**Problem description**
Please quote the material exactly, every line of it.

--

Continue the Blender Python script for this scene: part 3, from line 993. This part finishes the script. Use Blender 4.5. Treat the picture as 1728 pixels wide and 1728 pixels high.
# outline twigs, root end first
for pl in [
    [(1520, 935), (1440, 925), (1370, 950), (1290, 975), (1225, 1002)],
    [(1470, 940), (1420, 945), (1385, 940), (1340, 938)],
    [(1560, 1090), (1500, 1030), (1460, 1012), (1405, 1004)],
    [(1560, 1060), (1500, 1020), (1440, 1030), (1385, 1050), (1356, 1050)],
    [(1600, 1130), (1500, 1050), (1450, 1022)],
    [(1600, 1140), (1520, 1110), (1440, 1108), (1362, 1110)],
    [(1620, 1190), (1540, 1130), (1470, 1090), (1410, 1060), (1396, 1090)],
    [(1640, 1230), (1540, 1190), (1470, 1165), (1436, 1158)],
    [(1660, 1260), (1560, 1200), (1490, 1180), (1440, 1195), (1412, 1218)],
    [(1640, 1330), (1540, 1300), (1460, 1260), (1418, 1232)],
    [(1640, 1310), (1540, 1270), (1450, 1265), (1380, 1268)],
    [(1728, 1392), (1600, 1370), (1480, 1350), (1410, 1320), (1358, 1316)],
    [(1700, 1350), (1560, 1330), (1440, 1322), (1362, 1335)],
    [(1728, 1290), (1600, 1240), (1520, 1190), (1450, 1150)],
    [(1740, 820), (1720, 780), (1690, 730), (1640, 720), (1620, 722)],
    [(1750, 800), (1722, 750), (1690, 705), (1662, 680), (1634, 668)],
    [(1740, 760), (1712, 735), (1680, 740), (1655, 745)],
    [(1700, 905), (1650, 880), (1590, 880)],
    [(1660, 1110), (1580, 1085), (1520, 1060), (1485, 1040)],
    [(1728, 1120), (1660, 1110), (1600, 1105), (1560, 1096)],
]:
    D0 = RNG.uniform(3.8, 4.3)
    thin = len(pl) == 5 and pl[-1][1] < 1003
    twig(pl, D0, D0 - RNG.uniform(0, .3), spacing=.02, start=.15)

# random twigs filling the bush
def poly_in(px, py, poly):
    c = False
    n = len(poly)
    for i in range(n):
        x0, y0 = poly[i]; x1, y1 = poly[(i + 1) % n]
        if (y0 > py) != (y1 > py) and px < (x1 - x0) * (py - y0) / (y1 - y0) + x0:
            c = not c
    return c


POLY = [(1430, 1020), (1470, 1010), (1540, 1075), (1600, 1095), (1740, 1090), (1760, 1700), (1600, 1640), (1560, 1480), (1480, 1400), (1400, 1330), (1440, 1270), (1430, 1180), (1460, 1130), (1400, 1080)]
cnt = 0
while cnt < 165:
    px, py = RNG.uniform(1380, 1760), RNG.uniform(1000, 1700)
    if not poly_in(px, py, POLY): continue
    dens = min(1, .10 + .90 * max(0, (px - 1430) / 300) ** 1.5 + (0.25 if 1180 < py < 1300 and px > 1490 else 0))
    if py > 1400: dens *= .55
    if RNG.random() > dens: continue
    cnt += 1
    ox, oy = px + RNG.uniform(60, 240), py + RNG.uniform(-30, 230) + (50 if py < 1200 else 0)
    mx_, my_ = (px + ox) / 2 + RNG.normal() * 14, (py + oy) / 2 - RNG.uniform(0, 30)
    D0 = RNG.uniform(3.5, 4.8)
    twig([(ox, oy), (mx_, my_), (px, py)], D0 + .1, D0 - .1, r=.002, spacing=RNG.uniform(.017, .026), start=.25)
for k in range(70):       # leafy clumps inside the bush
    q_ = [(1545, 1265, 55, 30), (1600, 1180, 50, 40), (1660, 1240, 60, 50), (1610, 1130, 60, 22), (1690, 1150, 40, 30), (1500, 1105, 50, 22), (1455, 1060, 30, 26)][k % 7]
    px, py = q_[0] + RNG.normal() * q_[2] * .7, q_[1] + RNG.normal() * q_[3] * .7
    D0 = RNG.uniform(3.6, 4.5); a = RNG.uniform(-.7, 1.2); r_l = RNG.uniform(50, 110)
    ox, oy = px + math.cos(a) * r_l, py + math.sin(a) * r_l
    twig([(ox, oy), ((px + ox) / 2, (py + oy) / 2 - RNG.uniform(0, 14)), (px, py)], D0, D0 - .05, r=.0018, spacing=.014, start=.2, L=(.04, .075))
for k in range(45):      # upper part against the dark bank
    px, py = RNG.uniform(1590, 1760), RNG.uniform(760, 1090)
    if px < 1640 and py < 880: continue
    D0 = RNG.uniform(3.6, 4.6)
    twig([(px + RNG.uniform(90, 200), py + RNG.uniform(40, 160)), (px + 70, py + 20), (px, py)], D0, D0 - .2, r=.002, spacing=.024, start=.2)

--

**Result for this exercise**
Continue the Blender Python script for this scene: part 3, from line 993. This part finishes the script. Use Blender 4.5. Treat the picture as 1728 pixels wide and 1728 pixels high.
# outline twigs, root end first
for pl in [
    [(1520, 935), (1440, 925), (1370, 950), (1290, 975), (1225, 1002)],
    [(1470, 940), (1420, 945), (1385, 940), (1340, 938)],
    [(1560, 1090), (1500, 1030), (1460, 1012), (1405, 1004)],
    [(1560, 1060), (1500, 1020), (1440, 1030), (1385, 1050), (1356, 1050)],
    [(1600, 1130), (1500, 1050), (1450, 1022)],
    [(1600, 1140), (1520, 1110), (1440, 1108), (1362, 1110)],
    [(1620, 1190), (1540, 1130), (1470, 1090), (1410, 1060), (1396, 1090)],
    [(1640, 1230), (1540, 1190), (1470, 1165), (1436, 1158)],
    [(1660, 1260), (1560, 1200), (1490, 1180), (1440, 1195), (1412, 1218)],
    [(1640, 1330), (1540, 1300), (1460, 1260), (1418, 1232)],
    [(1640, 1310), (1540, 1270), (1450, 1265), (1380, 1268)],
    [(1728, 1392), (1600, 1370), (1480, 1350), (1410, 1320), (1358, 1316)],
    [(1700, 1350), (1560, 1330), (1440, 1322), (1362, 1335)],
    [(1728, 1290), (1600, 1240), (1520, 1190), (1450, 1150)],
    [(1740, 820), (1720, 780), (1690, 730), (1640, 720), (1620, 722)],
    [(1750, 800), (1722, 750), (1690, 705), (1662, 680), (1634, 668)],
    [(1740, 760), (1712, 735), (1680, 740), (1655, 745)],
    [(1700, 905), (1650, 880), (1590, 880)],
    [(1660, 1110), (1580, 1085), (1520, 1060), (1485, 1040)],
    [(1728, 1120), (1660, 1110), (1600, 1105), (1560, 1096)],
]:
    D0 = RNG.uniform(3.8, 4.3)
    thin = len(pl) == 5 and pl[-1][1] < 1003
    twig(pl, D0, D0 - RNG.uniform(0, .3), spacing=.02, start=.15)

# random twigs filling the bush
def poly_in(px, py, poly):
    c = False
    n = len(poly)
    for i in range(n):
        x0, y0 = poly[i]; x1, y1 = poly[(i + 1) % n]
        if (y0 > py) != (y1 > py) and px < (x1 - x0) * (py - y0) / (y1 - y0) + x0:
            c = not c
    return c


POLY = [(1430, 1020), (1470, 1010), (1540, 1075), (1600, 1095), (1740, 1090), (1760, 1700), (1600, 1640), (1560, 1480), (1480, 1400), (1400, 1330), (1440, 1270), (1430, 1180), (1460, 1130), (1400, 1080)]
cnt = 0
while cnt < 165:
    px, py = RNG.uniform(1380, 1760), RNG.uniform(1000, 1700)
    if not poly_in(px, py, POLY): continue
    dens = min(1, .10 + .90 * max(0, (px - 1430) / 300) ** 1.5 + (0.25 if 1180 < py < 1300 and px > 1490 else 0))
    if py > 1400: dens *= .55
    if RNG.random() > dens: continue
    cnt += 1
    ox, oy = px + RNG.uniform(60, 240), py + RNG.uniform(-30, 230) + (50 if py < 1200 else 0)
    mx_, my_ = (px + ox) / 2 + RNG.normal() * 14, (py + oy) / 2 - RNG.uniform(0, 30)
    D0 = RNG.uniform(3.5, 4.8)
    twig([(ox, oy), (mx_, my_), (px, py)], D0 + .1, D0 - .1, r=.002, spacing=RNG.uniform(.017, .026), start=.25)
for k in range(70):       # leafy clumps inside the bush
    q_ = [(1545, 1265, 55, 30), (1600, 1180, 50, 40), (1660, 1240, 60, 50), (1610, 1130, 60, 22), (1690, 1150, 40, 30), (1500, 1105, 50, 22), (1455, 1060, 30, 26)][k % 7]
    px, py = q_[0] + RNG.normal() * q_[2] * .7, q_[1] + RNG.normal() * q_[3] * .7
    D0 = RNG.uniform(3.6, 4.5); a = RNG.uniform(-.7, 1.2); r_l = RNG.uniform(50, 110)
    ox, oy = px + math.cos(a) * r_l, py + math.sin(a) * r_l
    twig([(ox, oy), ((px + ox) / 2, (py + oy) / 2 - RNG.uniform(0, 14)), (px, py)], D0, D0 - .05, r=.0018, spacing=.014, start=.2, L=(.04, .075))
for k in range(45):      # upper part against the dark bank
    px, py = RNG.uniform(1590, 1760), RNG.uniform(760, 1090)
    if px < 1640 and py < 880: continue
    D0 = RNG.uniform(3.6, 4.6)
    twig([(px + RNG.uniform(90, 200), py + RNG.uniform(40, 160)), (px + 70, py + 20), (px, py)], D0, D0 - .2, r=.002, spacing=.024, start=.2)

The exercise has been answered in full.